Marge Wozny, an East Nashville laughter yoga teacher, said her motivation for attending stemmed from her daughter’s interest in native plants.
“She got me thinking more about climate,” Wozny said. “For instance, I’ve noticed tornadoes ramping up in the area over the past few years.”
Participants in the exhibit were there Thursday night, too — like native Nashvillian Elois Freeman.
“To see the exhibit travel across the city and witness so many people engaging with art, sustainability and environmental justice is beautiful. Art brings community together and when you think about community, it’s intergenerational from the babies all the way up to the great grandmas and great grandpas. It is really beautiful to see,” Freeman said.
Other visitors stopped by to see how the storytelling and artwork can inspire their own ongoing environmental justice work.
“Food waste is a worldwide problem. Last year, the organization that I work for rescued over one million pounds of food that would have otherwise made its way to a landfill. I’m here to learn more about how increased food waste in landfills directly affects the weather and climate,” noted Jasmine Bartlett, Tennessee Program Coordinator at Society of St. Andrew.
Along the gallery walk, visitors took in photos by Tasha A.F. Lemley, the exhibition’s photojournalist and oral history producer. Each oral history is paired with accompanying visual artwork — by Megan Jordan in collaboration with local Nashville artists — that best represents the themes of each climate narrative.
The exhibition was curated with the help of what Urban Green Lab Director of Collective Action Stephanie Roach refers to as “bridge facilitators,” or individuals and organizations within the communities that are already doing this work.
“Policy is often imposed instead of asking the actual community for solutions. So, in order to amplify the voices and raise visibility on them, we use bridge facilitators like Jaffee Judah of Recycle Reinvest and global ecosystem strategist, Kamilah Sanders. This is to reflect that they share the impact and they can create their own solutions,” Roach said.
Along with the gallery housed on Urban Green Lab’s website is an interactive story map. Visitors can see where in the city each climate experience has taken place and research additional climate background information, review empowerment resources from the community and explore climate solutions from peer cities across the United States.
“We really thought about how this activation could reach beyond academics, policy or decision makers … We wanted to reach as many communities as possible and create climate connections that all Nashvillians can see themselves in,”Roach said.
As the exhibit expands, Urban Green Lab and TSU continue to add new voices like Anita Richardson, a native Nashvillian and caregiver who experienced hardship during the January ice storm, and Meg Wade, an interfaith grief counselor whose work centers on how climate affects the grieving.

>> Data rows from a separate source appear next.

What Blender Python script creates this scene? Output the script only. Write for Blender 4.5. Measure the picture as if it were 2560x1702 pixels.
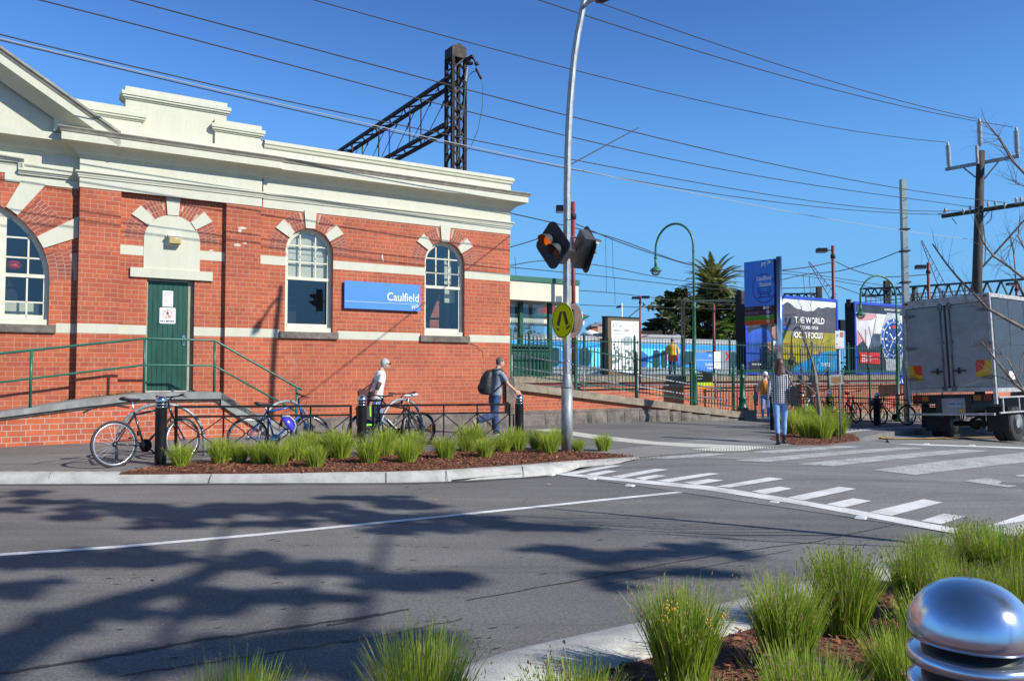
import bpy, bmesh, math, random
from math import sin, cos, tan, atan, atan2, pi, radians, sqrt
from mathutils import Vector, Matrix

for o in list(bpy.data.objects): bpy.data.objects.remove(o)
scene = bpy.context.scene
COL = scene.collection

# ---------------------------------------------------------------- camera
ZC = 1.36; FOC = 1986.0; PW, PH = 2560.0, 1702.0; HOR = 930.0
PITCH = atan((HOR - PH/2)/FOC)
cd = bpy.data.cameras.new('camera'); cam = bpy.data.objects.new('camera', cd); COL.objects.link(cam)
cd.sensor_width = 36.0; cd.lens = 36.0*FOC/PW; cd.clip_start = 0.05; cd.clip_end = 3000
cam.location = (0, 0, ZC); cam.rotation_euler = (pi/2 + PITCH, 0, 0)
scene.camera = cam
# ---------------------------------------------------------------- light
SUN_EL = radians(34); SH = Vector((.882, -.471)).normalized()
SUN = Vector((SH.x*cos(SUN_EL), SH.y*cos(SUN_EL), sin(SUN_EL)))
world = bpy.data.worlds.new('World'); scene.world = world; world.use_nodes = True
wn = world.node_tree; sky = wn.nodes.new('ShaderNodeTexSky'); sky.sky_type = 'NISHITA'; sky.sun_disc = False
sky.sun_elevation = SUN_EL; sky.sun_rotation = atan2(SH.x, SH.y)
sky.air_density = 1.0; sky.dust_density = 0.25; sky.ozone_density = 4.5; sky.altitude = 0
bg = wn.nodes['Background']; bg.inputs[1].default_value = 0.105
tn = wn.nodes.new('ShaderNodeMixRGB'); tn.blend_type = 'MULTIPLY'; tn.inputs[0].default_value = 1; tn.inputs[2].default_value = (1.05, 1.5, 1.95, 1)
wn.links.new(sky.outputs[0], tn.inputs[1])
wtc = wn.nodes.new('ShaderNodeTexCoord'); wsp = wn.nodes.new('ShaderNodeSeparateXYZ'); wn.links.new(wtc.outputs['Generated'], wsp.inputs[0])
wrp = wn.nodes.new('ShaderNodeValToRGB'); wrp.color_ramp.elements[0].position = .0; wrp.color_ramp.elements[0].color = (1, 1, 1, 1); wrp.color_ramp.elements[1].position = .42; wrp.color_ramp.elements[1].color = (0, 0, 0, 1); wrp.color_ramp.interpolation = 'EASE'
wn.links.new(wsp.outputs[2], wrp.inputs[0])
wmx = wn.nodes.new('ShaderNodeMixRGB'); wn.links.new(wrp.outputs[0], wmx.inputs[0]); wn.links.new(tn.outputs[0], wmx.inputs[1]); wmx.inputs[2].default_value = (1.75, 4.6, 7.9, 1)   # pale blue air near the horizon
wz = wn.nodes.new('ShaderNodeValToRGB'); e = wz.color_ramp.elements; e[0].position = .05; e[0].color = (.86, .90, .93, 1); e[1].position = 1; e[1].color = (.36, .34, .33, 1)   # deeper blue with height; unseen zenith dimmed and warmed to cut fill light
for p_, c_ in ((.28, (.72, .79, .86, 1)), (.45, (.57, .63, .71, 1))): k_ = e.new(p_); k_.color = c_
wn.links.new(wsp.outputs[2], wz.inputs[0]); wm2 = wn.nodes.new('ShaderNodeMixRGB'); wm2.blend_type = 'MULTIPLY'; wm2.inputs[0].default_value = 1; wn.links.new(wmx.outputs[0], wm2.inputs[1]); wn.links.new(wz.outputs[0], wm2.inputs[2])
wn.links.new(wm2.outputs[0], bg.inputs[0])
ld = bpy.data.lights.new('sun', 'SUN'); ld.energy = 5.0; ld.angle = radians(0.53); ld.color = (1, .96, .89)
sun = bpy.data.objects.new('sun', ld); COL.objects.link(sun)
sun.rotation_euler = SUN.to_track_quat('Z', 'Y').to_euler(); sun.location = (10, -10, 20)
scene.view_settings.view_transform = 'Standard'; scene.view_settings.look = 'None'
scene.view_settings.exposure = 0.16; scene.view_settings.gamma = 1.0
scene.render.resolution_x = 1024; scene.render.resolution_y = 680
scene.render.engine = 'CYCLES'

# ---------------------------------------------------------------- places
def sray(px, py):
    a = (px-PW/2)/FOC; b = (PH/2-py)/FOC
    return Vector((a, cos(PITCH)-b*sin(PITCH), sin(PITCH)+b*cos(PITCH)))
CAM = Vector((0, 0, ZC))
def PD(px, py, D):                    # the point at depth D seen there in the photo
    r = sray(px, py); return CAM + r*(D/r.y)
def zg(x, y=0):                       # footpath falls to the right, rises a little to the wall at the left
    z = 0.0
    if x > 0: z -= .0023*min(x, 15)**2
    if x < 0: z += .045*min(1, -x/5)*max(0, min(2.2, y-11.2))
    return z
def GP(px, py, off=0.0):
    r = sray(px, py); z = off
    for _ in range(25):
        t = (z-ZC)/r.z; p = CAM + r*t; z = zg(p.x, p.y)+off
    return p
AL = radians(57.7); U = Vector((sin(AL), cos(AL), 0)); N = Vector((cos(AL), -sin(AL), 0))   # along the facade, out of it
FS = 1.03
C0 = Vector((-.0504, 19.516, 0)); CB = CAM + (C0-CAM)*FS
ROTF = atan2(U.y, U.x)
def fw(s, y, z): return CB + (U*s - N*y)*FS + Vector((0, 0, z*FS))      # facade frame -> world (y into the building)

# ---------------------------------------------------------------- objects
def tag(o, label=None, cat=None, group=None, kind=None):
    if label: o['label'] = label
    if cat: o['category'] = cat
    if group: o['group'] = group
    if kind: o['kind'] = kind
    return o
def thing(name, label, cat, loc=(0, 0, 0), rotz=0, group=None, scale=1):
    o = bpy.data.objects.new(name, None); COL.objects.link(o); o.empty_display_size = .2
    o.location = loc; o.rotation_euler = (0, 0, rotz); o.scale = (scale,)*3
    return tag(o, label, cat, group)
def fthing(name, label, cat, s=0, y=0, z=0, group=None):
    return thing(name, label, cat, fw(s, y, z), ROTF, group, FS)
def copy_tree(o, parent=None):
    c = o.copy(); COL.objects.link(c); c.parent = parent
    for ch in [k for k in o.children]: copy_tree(ch, c)
    return c

def ortho(d):
    d = Vector(d).normalized(); h = Vector((0, 0, 1)) if abs(d.z) < .95 else Vector((1, 0, 0))
    a = d.cross(h).normalized(); return a, a.cross(d).normalized()
class MB:
    def __init__(s): s.v = []; s.f = []; s.m = []; s.sm = []
    def add(s, vs, fs, m=0, smooth=False):
        b = len(s.v); s.v += [tuple(v) for v in vs]
        for f in fs: s.f.append(tuple(b+i for i in f)); s.m.append(m); s.sm.append(smooth)
        return s
    def hexa(s, p, m=0):              # 8 points: bottom 4 ccw, top 4 ccw
        return s.add(p, [(3, 2, 1, 0), (4, 5, 6, 7), (0, 1, 5, 4), (1, 2, 6, 5), (2, 3, 7, 6), (3, 0, 4, 7)], m)
    def bx(s, x0, x1, y0, y1, z0, z1, m=0):
        x0, x1 = sorted((x0, x1)); y0, y1 = sorted((y0, y1)); z0, z1 = sorted((z0, z1))
        return s.hexa([(x0, y0, z0), (x1, y0, z0), (x1, y1, z0), (x0, y1, z0), (x0, y0, z1), (x1, y0, z1), (x1, y1, z1), (x0, y1, z1)], m)
    def cbox(s, c, sz, ax=None, m=0): # centred box with axes
        c = Vector(c); ax = ax or (Vector((1, 0, 0)), Vector((0, 1, 0)), Vector((0, 0, 1)))
        a, b, d = (Vector(ax[i])*sz[i]/2 for i in range(3))
        return s.hexa([c-a-b-d, c+a-b-d, c+a+b-d, c-a+b-d, c-a-b+d, c+a-b+d, c+a+b+d, c-a+b+d], m)
    def bar(s, p, q, w, h=None, up=(0, 0, 1), m=0):
        p, q = Vector(p), Vector(q); h = h or w; d = (q-p)
        if d.length < 1e-6: return s
        L = d.length; d.normalize(); up = Vector(up)
        if abs(d.dot(up)) > .98: up = Vector((1, 0, 0))
        a = d.cross(up).normalized(); b = a.cross(d)
        return s.cbox((p+q)/2, (w, L, h), (a, d, b), m)
    def tube(s, pts, r, n=8, m=0, cap=True, closed=False):
        pts = [Vector(p) for p in pts]; k = len(pts); rs = r if isinstance(r, (list, tuple)) else [r]*k
        ref = None; vs = []
        for i, p in enumerate(pts):
            if closed: d = pts[(i+1) % k]-pts[i-1]
            else: d = pts[min(i+1, k-1)]-pts[max(i-1, 0)]
            if d.length < 1e-9: d = Vector((0, 0, 1))
            d.normalize()
            if ref is None: a, b = ortho(d)
            else:
                a = ref - d*ref.dot(d)
                if a.length < 1e-6: a, b = ortho(d)
                a.normalize(); b = a.cross(d)
            ref = a
            for j in range(n):
                t = 2*pi*j/n; vs.append(p+(a*cos(t)+b*sin(t))*rs[i])
        fs = []
        for i in range(k if closed else k-1):
            i2 = (i+1) % k
            for j in range(n):
                j2 = (j+1) % n; fs.append((i*n+j, i*n+j2, i2*n+j2, i2*n+j))
        if cap and not closed: fs.append(tuple(range(n))[::-1]); fs.append(tuple((k-1)*n+j for j in range(n)))
        return s.add(vs, fs, m, n > 5)
    def lathe(s, prof, c=(0, 0, 0), n=16, m=0, cap=True, axis=None):
        c = Vector(c); ax = Vector(axis).normalized() if axis else Vector((0, 0, 1)); a, b = ortho(ax) if axis else (Vector((1, 0, 0)), Vector((0, 1, 0)))
        vs = []
        for r, z in prof:
            for j in range(n):
                t = 2*pi*j/n; vs.append(c+(a*cos(t)+b*sin(t))*r+ax*z)
        fs = []
        for i in range(len(prof)-1):
            for j in range(n):
                j2 = (j+1) % n; fs.append((i*n+j, i*n+j2, (i+1)*n+j2, (i+1)*n+j))
        if cap: fs.append(tuple(range(n))[::-1]); fs.append(tuple((len(prof)-1)*n+j for j in range(n)))
        return s.add(vs, fs, m, True)
    def prism(s, poly, o, ex, ey, dep, m=0, mside=None):   # polygon in the plane o+ex*x+ey*y, pushed by dep
        o, ex, ey, dep = Vector(o), Vector(ex), Vector(ey), Vector(dep); n = len(poly)
        A = [o+ex*x+ey*y for x, y in poly]; B = [p+dep for p in A]
        s.add(A+B, [tuple(range(n))[::-1], tuple(range(n, 2*n))], m)
        s.add(A+B, [(i, (i+1) % n, n+(i+1) % n, n+i) for i in range(n)], m if mside is None else mside)
        return s
    def ball(s, c, r, n=10, m=0, sc=(1, 1, 1)):
        c = Vector(c); k = max(4, n//2); vs = []
        for i in range(1, k):
            t = pi*i/k
            for j in range(n):
                f = 2*pi*j/n; vs.append((c.x+r*sc[0]*sin(t)*cos(f), c.y+r*sc[1]*sin(t)*sin(f), c.z+r*sc[2]*cos(t)))
        fs = [((i)*n+j, (i+1)*n+j, (i+1)*n+(j+1) % n, i*n+(j+1) % n) for i in range(k-2) for j in range(n)]
        b = len(vs); vs += [(c.x, c.y, c.z+r*sc[2]), (c.x, c.y, c.z-r*sc[2])]
        fs += [(b, j, (j+1) % n) for j in range(n)] + [(b+1, (k-2)*n+(j+1) % n, (k-2)*n+j) for j in range(n)]
        return s.add(vs, fs, m, True)
    def build(s, name, mats, parent=None, fix=False):
        me = bpy.data.meshes.new(name); me.from_pydata(s.v, [], s.f)
        if not isinstance(mats, (list, tuple)): mats = [mats]
        for x in mats: me.materials.append(x)
        me.polygons.foreach_set('material_index', s.m); me.polygons.foreach_set('use_smooth', s.sm)
        me.validate(); me.update()
        if fix or any(s.sm):
            bm = bmesh.new(); bm.from_mesh(me); bmesh.ops.recalc_face_normals(bm, faces=bm.faces); bm.to_mesh(me); bm.free()
        o = bpy.data.objects.new(name, me); COL.objects.link(o); o.parent = parent
        return o

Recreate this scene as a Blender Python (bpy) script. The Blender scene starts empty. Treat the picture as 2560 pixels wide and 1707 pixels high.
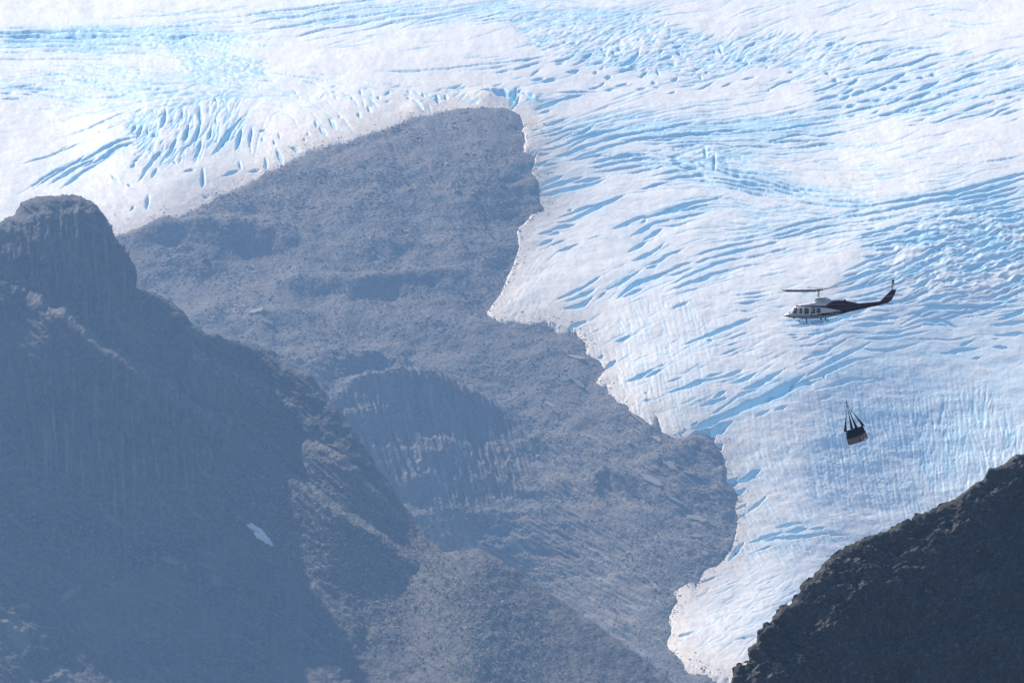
import bpy, math, random
import numpy as np
from mathutils import Vector, Matrix

rng = np.random.default_rng(7)
random.seed(7)
SC = bpy.context.scene
COL = SC.collection
R = math.radians

# ------------------------------------------------------------------ camera
K = 0.12 / 2560.0                       # tangent of one photo pixel (300 mm lens)
UC, VC = 1280.0, 853.5
cam_data = bpy.data.cameras.new('camera')
cam_data.lens = 300.0
cam_data.sensor_width = 36.0
cam_data.sensor_fit = 'HORIZONTAL'
cam_data.clip_start = 1.0
cam_data.clip_end = 60000.0
cam = bpy.data.objects.new('camera', cam_data)
cam.location = (0, 0, 0)
cam.rotation_euler = (R(90), 0, 0)
COL.objects.link(cam)
SC.camera = cam

# ------------------------------------------------------------------ light
SUN_EL, SUN_AZ = R(46), R(-38)          # azimuth measured from +y (view direction), negative = left
world = bpy.data.worlds.new('World')
SC.world = world
world.use_nodes = True
nt = world.node_tree
bg = nt.nodes['Background']
sky = nt.nodes.new('ShaderNodeTexSky')
sky.sky_type = 'NISHITA'
sky.sun_disc = False
sky.sun_elevation = SUN_EL
sky.sun_rotation = SUN_AZ
sky.altitude = 1500.0
sky.air_density = 1.0
sky.dust_density = 0.4
sky.ozone_density = 1.5
nt.links.new(sky.outputs['Color'], bg.inputs['Color'])
bg.inputs['Strength'].default_value = 0.10

sun_dir = Vector((math.sin(SUN_AZ) * math.cos(SUN_EL), math.cos(SUN_AZ) * math.cos(SUN_EL), math.sin(SUN_EL)))
sun_data = bpy.data.lights.new('sun', 'SUN')
sun_data.energy = 4.8
sun_data.angle = R(0.53)
sun_data.color = (1.0, 0.90, 0.765)
sun = bpy.data.objects.new('sun', sun_data)
sun.rotation_euler = (-sun_dir).to_track_quat('-Z', 'Y').to_euler()
COL.objects.link(sun)

vs_ = SC.view_settings
vs_.view_transform = 'Standard'
vs_.look = 'None'
vs_.gamma = 1.0
vs_.use_curve_mapping = False
vs_.exposure = 0.50

SC.render.engine = 'CYCLES'
cy = SC.cycles
cy.max_bounces = 6
cy.diffuse_bounces = 3
cy.glossy_bounces = 2
cy.transmission_bounces = 4
cy.volume_bounces = 0
cy.use_adaptive_sampling = False
try:
    cy.use_denoising = True
    cy.denoiser = 'OPENIMAGEDENOISE'
    cy.denoising_input_passes = 'RGB_ALBEDO_NORMAL'
    cy.denoising_prefilter = 'NONE'
except Exception:
    pass

HAZE_DENSITY = 0.47e-4
HAZE_COLOR = (0.285, 0.53, 0.97)
HAZE_G = 0.35

# ------------------------------------------------------------------ small tools
def px(u, v, D):
    """photo pixel + distance -> world point"""
    return np.stack([(u - UC) * K * D, D + 0 * u, -(v - VC) * K * D], -1)

def _hash(ix, iy, seed):
    h = (ix.astype(np.int64) * 374761393 + iy.astype(np.int64) * 668265263 + seed * 1442695041) & 0xFFFFFFFF
    h = ((h ^ (h >> 13)) * 1274126177) & 0xFFFFFFFF
    h = h ^ (h >> 16)
    return h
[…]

“In a lot of ways, I still feel stuck. But this art [exhibit] is a welcome light in the middle of the storm,” Kane said.
Taure Brown, Director of the James Lawson Institute for the Research and Study of Nonviolent Movements at Vanderbilt hopes that Voices of Resilienceinspires change.
“Nashville’s honorable Reverend James Lawson taught us that justice is not something that we wait for, it is something that we build together in community, one relationship at a time. … The work of building justice doesn’t begin with programs or policies, but with people listening, showing up, and with refusing to treat any being as a problem to be managed rather than a person to be honored.”